Vanuatu has qualified for the OFC Under-19 Men’s Championship 2024 in July following their 2-0 win over the Cook Islands at the VFF Freshwater Stadium in Port Vila on Monday.
The hosts had defeated Tonga and American Samoa earlier in the qualifying event over the past two weeks.
The visitors were reduced to 10 men when midfielder Shane Tuteru copped two yellow cards for foul play, which saw him marched off in the 40th minute.
Tonga finished the three-round tournament with a win, pipping American Samoa 4-3 in their final game.
Having claimed a draw against the Cook Islands and a loss to Vanuatu, the Tongans wanted a win to complete their campaign.
Coach Lui Muavesi said he was happy for the team, especially for being resilient to claim a win.

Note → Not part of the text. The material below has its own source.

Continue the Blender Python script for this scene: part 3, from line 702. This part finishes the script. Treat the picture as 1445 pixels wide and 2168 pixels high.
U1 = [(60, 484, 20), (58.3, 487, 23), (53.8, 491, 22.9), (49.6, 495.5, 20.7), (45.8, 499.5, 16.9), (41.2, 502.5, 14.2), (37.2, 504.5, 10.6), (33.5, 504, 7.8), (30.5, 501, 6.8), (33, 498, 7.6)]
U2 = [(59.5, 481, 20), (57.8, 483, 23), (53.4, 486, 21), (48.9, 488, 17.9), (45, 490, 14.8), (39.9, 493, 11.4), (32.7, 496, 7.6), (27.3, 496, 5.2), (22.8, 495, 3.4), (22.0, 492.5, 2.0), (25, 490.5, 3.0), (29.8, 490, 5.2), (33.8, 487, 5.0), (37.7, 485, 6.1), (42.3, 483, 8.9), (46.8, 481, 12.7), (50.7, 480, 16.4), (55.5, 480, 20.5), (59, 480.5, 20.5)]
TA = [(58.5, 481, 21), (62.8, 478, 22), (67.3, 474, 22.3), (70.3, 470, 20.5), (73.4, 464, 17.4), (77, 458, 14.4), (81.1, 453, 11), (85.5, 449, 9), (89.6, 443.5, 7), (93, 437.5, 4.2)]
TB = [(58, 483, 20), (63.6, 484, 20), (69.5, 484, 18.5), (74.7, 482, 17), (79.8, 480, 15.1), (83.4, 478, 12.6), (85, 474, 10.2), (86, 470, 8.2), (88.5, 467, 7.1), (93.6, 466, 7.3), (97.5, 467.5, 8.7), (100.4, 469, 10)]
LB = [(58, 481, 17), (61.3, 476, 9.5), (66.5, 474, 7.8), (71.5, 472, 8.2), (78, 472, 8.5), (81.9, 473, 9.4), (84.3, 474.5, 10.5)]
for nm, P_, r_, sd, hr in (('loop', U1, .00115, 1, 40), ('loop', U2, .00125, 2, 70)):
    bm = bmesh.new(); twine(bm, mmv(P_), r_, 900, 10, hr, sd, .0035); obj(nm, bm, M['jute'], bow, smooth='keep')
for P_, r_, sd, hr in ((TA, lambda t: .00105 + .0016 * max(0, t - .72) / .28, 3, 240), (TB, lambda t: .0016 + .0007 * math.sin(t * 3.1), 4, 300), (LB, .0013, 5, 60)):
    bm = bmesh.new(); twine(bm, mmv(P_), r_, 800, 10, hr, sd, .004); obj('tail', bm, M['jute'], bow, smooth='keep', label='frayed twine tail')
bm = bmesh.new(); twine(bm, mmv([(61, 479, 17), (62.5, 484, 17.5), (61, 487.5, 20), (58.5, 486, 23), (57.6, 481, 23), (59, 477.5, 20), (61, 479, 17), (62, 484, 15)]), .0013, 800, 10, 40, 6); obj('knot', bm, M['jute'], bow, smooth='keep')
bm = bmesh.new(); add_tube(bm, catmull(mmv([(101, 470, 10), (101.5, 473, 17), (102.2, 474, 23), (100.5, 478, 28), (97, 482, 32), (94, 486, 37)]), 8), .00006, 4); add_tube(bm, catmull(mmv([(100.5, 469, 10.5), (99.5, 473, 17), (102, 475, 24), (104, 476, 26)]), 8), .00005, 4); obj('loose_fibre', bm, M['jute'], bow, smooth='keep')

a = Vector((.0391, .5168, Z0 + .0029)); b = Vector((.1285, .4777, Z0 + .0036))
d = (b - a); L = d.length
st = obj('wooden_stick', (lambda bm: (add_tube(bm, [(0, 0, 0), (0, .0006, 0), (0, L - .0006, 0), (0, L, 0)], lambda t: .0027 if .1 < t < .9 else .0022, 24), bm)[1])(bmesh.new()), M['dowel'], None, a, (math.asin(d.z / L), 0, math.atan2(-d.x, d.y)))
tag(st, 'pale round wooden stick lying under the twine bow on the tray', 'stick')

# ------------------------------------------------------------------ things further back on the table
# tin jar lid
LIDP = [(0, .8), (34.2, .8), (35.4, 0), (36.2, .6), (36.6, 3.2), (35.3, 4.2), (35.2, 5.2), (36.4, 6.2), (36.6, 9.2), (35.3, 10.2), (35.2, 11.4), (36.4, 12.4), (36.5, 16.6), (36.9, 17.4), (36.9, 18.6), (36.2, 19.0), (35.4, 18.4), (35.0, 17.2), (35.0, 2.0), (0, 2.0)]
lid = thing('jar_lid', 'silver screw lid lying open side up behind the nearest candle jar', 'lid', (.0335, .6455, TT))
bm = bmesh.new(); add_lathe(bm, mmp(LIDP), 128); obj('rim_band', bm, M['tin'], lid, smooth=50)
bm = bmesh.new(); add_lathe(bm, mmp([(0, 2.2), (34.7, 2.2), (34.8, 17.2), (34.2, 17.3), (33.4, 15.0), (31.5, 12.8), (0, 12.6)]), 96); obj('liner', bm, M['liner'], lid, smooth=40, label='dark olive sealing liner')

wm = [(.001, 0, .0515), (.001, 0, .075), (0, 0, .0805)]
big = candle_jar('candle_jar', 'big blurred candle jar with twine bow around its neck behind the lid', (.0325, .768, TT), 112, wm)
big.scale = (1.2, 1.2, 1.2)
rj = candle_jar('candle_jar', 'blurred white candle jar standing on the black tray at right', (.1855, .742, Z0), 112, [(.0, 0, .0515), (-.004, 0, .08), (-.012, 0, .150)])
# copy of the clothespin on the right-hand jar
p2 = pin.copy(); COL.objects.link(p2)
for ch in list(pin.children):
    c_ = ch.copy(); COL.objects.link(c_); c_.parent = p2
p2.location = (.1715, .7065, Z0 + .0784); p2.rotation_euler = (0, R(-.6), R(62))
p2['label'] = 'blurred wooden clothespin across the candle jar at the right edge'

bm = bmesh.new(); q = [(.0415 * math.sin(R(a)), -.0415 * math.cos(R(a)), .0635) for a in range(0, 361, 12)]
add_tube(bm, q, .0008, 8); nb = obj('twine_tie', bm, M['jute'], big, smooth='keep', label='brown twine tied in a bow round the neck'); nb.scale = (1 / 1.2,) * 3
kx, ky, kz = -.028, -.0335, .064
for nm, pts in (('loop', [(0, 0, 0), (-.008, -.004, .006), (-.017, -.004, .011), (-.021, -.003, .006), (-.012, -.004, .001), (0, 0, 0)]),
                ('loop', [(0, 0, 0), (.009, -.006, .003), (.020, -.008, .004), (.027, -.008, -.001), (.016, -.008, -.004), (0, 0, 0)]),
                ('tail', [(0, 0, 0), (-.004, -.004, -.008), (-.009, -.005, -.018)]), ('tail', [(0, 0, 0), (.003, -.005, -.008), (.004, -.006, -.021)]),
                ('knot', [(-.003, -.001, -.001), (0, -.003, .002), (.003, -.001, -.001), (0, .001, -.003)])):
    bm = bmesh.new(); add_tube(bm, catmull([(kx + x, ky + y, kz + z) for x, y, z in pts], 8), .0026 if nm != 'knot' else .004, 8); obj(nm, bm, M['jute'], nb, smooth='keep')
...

OFC said the final match of the three-round qualifying tournament had become a veritable grand final with Vanuatu and the Cook Islands both unbeaten heading into their third match – the home nation with two emphatic wins and the visitors with a win and a draw.
The Cook Islands – needing a win to progress – started strongly, enjoying territorial dominance in the opening salvos despite playing into a brisk wind.
But they failed to utilise their height advantage, twice aiming relatively long-range free kicks at the goal rather than heads.
Vanuatu looked slick when they employed their short passing game, but the Cooks maintained their shape and made it difficult to weave through the traffic, especially as they were robust in challenges – conceding two yellow cards in the first 26 minutes.
In the end, the host proved too strong and took the game plus the July spot to face the best of the region in Samoa.
Coach Musavesi said Tonga were unlucky at the event.
They had drawn the Cooks in their first game and held Vanuatu to a nil-all draw at halftime in their second game.
But they lost the game in the end.
Coach Muavesi said he was happy with the end result, adding the loss to Vanuatu was ‘just unlucky’.
“Happy with the team because they came back strong in the last game,” he said.
“If we had won against Vanuatu we could have been the winner of the event but still happy.”
Both teams were playing solely for pride, unable to snare the last remaining place at July’s OFC U-19 Men’s Championship in Samoa.
Tongan captain William Foliaki opened the scoring in the 16th minute when he controlled a cross with aplomb and slotted home.
The scores were levelled just two minutes later when American Samoa’s trailing left winger Daniel Lee pounced on a blocked shot on goal and calmly finished past goalkeeper Siosiua Moimoi into the bottom left-hand corner.
American Samoa continued to press with athletic striker Petu Pouli at the heart of their attacking efforts.
A long range shot in the 33rd minute gave Moimoi a scare, but the Tongan goalkeeper timed his leap excellently to protect his goal.
Three minutes later Pouli chased a bouncing ball into the box, but Moimoi jumped high to slap the ball away, collecting Pouli in the head in the process.
Tonga broke the 1-all halftime deadlock eleven minutes into the second spell when midfielder Tomasi Armitage burst into the box after beating the offside trap in a desperately tight call, staying calm to push the ball across the goal for the ever-threatening Vilikisepi Tai to tap in.
Just three minutes later Tonga went 3-1 up when the fresh legs of Monte Vaekau, on at halftime, side-stepped and rounded American Samoa goalkeeper Felise Fata to score.
American Samoa struck back within ten minutes when Pouli roared on to a head-on from Mike Sefo and left-footed a crisp shot past replacement goalkeeper Unaloto Pahulu.
But Tonga created a two-goal buffer once again within five minutes when Tai muscled his way into the box and beat Fata’s despairing dive.
There were four yellow cards shown in the second half – two to each side – as each nation became increasingly desperate, with that urgency rewarded for American Samoa when Pouli converted a penalty kick in added time after substitute Tia Silao was taken out by a flying Pahulu.